Usually, a flat spot on the green is used to judge the ball speed. After three or four tests from slightly different spots, an average is used to find the green speed.

An average green is about 10 on the Stimpmeter. That means a ball will roll about 10 feet. During tournament week, Einwag wants to keep the greens at 11.6 (meaning the ball will roll 11 feet, 6 inches) on the Stimpmeter.

"That's about right for us," he said. "A 12 here would kill them. There's so much slope here that it's too fast."

Schuemann uses Stimpmeters, moisture meters and firm meters to scientifically gauge the greens. If there's one consistent complaint from the players, it's about the greens.

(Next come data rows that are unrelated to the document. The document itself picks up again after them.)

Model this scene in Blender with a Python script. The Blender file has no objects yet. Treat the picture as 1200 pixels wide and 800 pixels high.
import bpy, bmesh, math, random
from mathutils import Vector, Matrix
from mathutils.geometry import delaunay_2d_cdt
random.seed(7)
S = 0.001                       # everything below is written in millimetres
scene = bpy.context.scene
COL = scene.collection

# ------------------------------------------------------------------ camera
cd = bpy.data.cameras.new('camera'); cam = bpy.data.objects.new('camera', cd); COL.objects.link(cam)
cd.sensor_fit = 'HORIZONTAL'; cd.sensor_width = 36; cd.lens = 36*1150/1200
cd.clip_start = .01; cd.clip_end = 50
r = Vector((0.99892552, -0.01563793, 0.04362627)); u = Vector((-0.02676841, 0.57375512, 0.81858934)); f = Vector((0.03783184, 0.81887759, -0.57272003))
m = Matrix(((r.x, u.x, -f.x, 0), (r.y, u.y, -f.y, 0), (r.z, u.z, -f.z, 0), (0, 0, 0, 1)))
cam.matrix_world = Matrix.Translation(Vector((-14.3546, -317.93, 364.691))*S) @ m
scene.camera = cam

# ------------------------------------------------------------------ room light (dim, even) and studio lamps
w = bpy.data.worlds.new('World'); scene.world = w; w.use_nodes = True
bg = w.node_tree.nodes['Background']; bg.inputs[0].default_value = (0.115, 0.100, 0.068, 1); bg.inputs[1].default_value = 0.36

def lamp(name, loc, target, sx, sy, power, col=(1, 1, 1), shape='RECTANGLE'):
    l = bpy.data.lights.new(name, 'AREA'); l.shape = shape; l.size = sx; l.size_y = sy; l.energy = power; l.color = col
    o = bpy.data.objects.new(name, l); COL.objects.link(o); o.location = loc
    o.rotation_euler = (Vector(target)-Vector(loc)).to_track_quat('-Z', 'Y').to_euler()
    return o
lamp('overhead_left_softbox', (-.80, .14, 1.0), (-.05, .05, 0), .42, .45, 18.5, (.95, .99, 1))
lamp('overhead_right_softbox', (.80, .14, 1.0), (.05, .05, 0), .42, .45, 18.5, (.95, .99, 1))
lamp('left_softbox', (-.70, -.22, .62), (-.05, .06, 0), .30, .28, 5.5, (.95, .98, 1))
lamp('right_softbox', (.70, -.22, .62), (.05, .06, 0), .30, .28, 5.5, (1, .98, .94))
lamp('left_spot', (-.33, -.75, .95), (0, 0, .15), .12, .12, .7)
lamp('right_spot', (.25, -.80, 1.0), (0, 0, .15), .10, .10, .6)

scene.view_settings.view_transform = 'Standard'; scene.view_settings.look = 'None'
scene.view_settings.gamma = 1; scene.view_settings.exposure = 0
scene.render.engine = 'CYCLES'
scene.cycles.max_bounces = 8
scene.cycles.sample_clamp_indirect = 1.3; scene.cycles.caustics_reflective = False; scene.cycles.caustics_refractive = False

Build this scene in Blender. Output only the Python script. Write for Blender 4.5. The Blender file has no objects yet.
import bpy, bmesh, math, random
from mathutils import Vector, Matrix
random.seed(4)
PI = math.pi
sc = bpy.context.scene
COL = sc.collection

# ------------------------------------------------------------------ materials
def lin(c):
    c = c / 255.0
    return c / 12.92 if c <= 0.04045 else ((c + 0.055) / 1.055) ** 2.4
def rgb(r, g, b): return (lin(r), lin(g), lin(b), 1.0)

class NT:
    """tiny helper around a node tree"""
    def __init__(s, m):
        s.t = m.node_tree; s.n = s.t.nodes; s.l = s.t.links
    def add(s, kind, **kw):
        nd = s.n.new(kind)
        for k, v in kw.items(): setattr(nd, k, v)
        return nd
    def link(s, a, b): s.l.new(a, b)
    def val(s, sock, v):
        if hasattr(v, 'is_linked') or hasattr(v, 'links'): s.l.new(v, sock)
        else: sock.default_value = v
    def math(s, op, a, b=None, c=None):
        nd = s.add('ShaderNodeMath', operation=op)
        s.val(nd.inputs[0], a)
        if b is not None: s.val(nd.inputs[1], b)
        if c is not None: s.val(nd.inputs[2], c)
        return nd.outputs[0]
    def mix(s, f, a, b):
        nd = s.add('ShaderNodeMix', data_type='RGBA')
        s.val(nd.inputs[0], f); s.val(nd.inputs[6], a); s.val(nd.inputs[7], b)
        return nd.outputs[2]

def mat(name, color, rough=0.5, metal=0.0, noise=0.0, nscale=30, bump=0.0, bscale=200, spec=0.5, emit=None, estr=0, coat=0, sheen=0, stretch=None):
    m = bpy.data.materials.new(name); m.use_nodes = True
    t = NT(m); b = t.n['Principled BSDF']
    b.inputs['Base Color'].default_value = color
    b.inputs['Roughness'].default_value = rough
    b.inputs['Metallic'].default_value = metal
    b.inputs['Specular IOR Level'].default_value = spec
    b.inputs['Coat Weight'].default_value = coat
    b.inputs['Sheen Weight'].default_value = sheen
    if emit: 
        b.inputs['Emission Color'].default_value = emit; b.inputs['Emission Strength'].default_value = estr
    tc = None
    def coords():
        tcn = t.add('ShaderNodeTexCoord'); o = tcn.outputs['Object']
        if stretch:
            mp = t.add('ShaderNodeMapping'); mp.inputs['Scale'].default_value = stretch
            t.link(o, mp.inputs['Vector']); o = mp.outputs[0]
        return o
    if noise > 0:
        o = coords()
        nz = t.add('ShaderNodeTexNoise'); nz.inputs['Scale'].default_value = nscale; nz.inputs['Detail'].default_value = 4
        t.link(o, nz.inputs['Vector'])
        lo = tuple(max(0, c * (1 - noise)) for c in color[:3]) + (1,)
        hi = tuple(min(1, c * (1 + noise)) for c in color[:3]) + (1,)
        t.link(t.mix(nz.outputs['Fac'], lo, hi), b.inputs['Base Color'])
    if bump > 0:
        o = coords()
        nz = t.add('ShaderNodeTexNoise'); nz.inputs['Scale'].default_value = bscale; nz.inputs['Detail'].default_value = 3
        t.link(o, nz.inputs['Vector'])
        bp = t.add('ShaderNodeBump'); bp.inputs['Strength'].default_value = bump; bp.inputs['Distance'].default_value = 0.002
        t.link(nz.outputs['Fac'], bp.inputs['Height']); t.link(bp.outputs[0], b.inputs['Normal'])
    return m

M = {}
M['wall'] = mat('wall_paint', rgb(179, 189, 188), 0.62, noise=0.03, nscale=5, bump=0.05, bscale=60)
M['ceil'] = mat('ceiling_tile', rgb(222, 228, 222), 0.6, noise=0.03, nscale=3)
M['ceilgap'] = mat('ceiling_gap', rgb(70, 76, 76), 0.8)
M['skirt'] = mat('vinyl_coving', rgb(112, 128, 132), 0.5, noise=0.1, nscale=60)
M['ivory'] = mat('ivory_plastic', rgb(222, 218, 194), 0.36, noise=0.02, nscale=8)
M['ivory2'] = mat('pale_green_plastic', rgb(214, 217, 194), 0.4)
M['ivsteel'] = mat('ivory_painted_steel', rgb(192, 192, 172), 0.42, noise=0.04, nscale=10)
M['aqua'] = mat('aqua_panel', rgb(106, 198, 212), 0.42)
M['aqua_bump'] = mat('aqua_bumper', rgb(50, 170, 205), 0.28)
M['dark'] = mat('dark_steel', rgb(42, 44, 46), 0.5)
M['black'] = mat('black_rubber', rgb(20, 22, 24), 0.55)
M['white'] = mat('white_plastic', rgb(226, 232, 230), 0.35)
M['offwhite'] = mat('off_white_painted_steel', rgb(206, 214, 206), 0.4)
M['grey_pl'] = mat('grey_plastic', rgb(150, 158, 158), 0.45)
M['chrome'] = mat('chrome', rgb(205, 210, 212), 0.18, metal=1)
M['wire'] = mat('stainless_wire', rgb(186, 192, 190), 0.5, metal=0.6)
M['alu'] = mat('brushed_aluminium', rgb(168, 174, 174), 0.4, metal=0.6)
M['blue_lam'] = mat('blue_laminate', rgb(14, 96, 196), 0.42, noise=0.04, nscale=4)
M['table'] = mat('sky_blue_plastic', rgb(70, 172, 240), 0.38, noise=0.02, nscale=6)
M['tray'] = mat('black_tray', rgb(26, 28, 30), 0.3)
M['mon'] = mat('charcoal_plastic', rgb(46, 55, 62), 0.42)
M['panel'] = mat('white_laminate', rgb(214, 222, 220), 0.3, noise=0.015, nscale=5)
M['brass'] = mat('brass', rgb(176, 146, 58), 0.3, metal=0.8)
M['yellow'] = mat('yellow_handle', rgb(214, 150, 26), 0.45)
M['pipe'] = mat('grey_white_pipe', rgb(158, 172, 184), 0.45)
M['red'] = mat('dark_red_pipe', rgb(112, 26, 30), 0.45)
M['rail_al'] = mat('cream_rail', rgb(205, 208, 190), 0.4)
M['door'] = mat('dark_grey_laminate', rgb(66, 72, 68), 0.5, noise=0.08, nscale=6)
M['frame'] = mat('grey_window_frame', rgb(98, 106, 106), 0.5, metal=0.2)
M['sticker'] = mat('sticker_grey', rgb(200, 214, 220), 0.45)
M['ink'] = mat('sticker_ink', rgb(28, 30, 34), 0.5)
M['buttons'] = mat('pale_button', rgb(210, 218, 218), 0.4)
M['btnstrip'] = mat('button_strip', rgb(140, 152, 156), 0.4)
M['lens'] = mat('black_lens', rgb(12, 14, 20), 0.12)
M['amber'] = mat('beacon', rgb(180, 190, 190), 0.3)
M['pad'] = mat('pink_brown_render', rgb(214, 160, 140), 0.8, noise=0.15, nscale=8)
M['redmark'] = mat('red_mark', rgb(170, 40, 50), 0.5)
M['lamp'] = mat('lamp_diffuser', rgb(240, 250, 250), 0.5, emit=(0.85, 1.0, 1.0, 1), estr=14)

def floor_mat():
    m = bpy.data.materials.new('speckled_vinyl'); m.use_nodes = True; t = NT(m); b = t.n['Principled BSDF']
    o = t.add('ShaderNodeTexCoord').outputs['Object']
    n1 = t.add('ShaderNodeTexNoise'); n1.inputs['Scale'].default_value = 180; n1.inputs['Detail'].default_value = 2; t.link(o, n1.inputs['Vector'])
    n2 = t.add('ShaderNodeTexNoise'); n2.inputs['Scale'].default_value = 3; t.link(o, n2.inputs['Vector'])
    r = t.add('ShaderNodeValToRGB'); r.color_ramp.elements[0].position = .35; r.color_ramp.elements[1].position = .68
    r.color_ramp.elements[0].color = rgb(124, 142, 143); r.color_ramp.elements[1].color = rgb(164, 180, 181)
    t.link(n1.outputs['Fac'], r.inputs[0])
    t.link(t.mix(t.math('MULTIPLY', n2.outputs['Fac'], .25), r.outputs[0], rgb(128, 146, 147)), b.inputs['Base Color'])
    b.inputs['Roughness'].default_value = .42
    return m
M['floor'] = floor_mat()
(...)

"A golf course has 18 different personalities," Schuemann said. "You have to treat each hole differently. It's really difficult. The key is consistency. Our goal is to be as consistent as we can starting on Tuesday through Sunday. Players want to play the same greens on Sunday that they did on Tuesday."

Play was to be open on Copperhead through today. It shuts down to resort play for only one week. The pins are in totally different places than they will be for the tournament.

And the greens are inching up to tournament speeds.

"Right now we have to look out for resort guests," Schuemann said. "They don't want to play these conditions because they'll never get off the golf course. No. 14 is so dried out right now that there's no way resort guests can hold those greens. It's too quick. But we're doing it for the tournament."

Work, work, work

Einwag lives in Land O'Lakes, but during the tournament, he gets a room on site. He gets to the course by 4:30 a.m. and usually works on it until about 10 a.m. There will be crews on the course until midnight, mowing and watering greens.

On the Monday after the tournament, Einwag goes on vacation.

"After a week like this, I need it," he said.